Regarding Doklam, he said it is an issue between the governments of Bhutan and China, and that India's involvement comes "when we have to decide the tri-junction between the three nations".
"Bhutan is a friendly nation with which the Government of India has very close ties. The Royal Government of Bhutan and Royal Bhutan Army have taken sufficient steps to protect their interest in this particular region and we feel assured by whatever steps they have taken," he said.
Lt Gen Chauhan said that should there be a need felt by the RGOB or RBA to involve the Indian Army in any dispute with China, they are "always welcome".
On the alleged abduction of five youths of Arunachal Pradesh by the PLA in September, who were subsequently released, he said deployment on the Line of Actual Control in the state is different from the eyeball-to-eyeball
contact that the Indian Army has with Pakistan on the Line of Control in the western sector.
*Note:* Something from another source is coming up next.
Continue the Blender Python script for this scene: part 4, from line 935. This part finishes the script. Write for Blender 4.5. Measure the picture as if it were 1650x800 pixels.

He said there are some places where there is no deployment, but are frequently patrolled, adding that both the Indian Army and the PLA arrive at these locations from "depth areas".
"McMahon Line was based on a very inaccurate kind of survey and hence, the correct alignment of the LAC is disputed in this particular area; so inadvertent crossing by civilians is highly possible in this area and this is what happened when the five youths of Arunachal had gone to a place which the Chinese perceived as their LAC," he said.
Lt Gen Chauhan, however, said the men were well within the Indian territory when they were apprehended by the PLA.
Asserting that this is not a "one-sided game", he said that a Chinese national was recently apprehended after having crossed over to Sikkim and the person is still under apprehension.
Describing the counter-insurgency situation in parts of the northeast as stable, the Eastern Army commander said "we may witness more reduction of the Army from the counter-insurgency grid."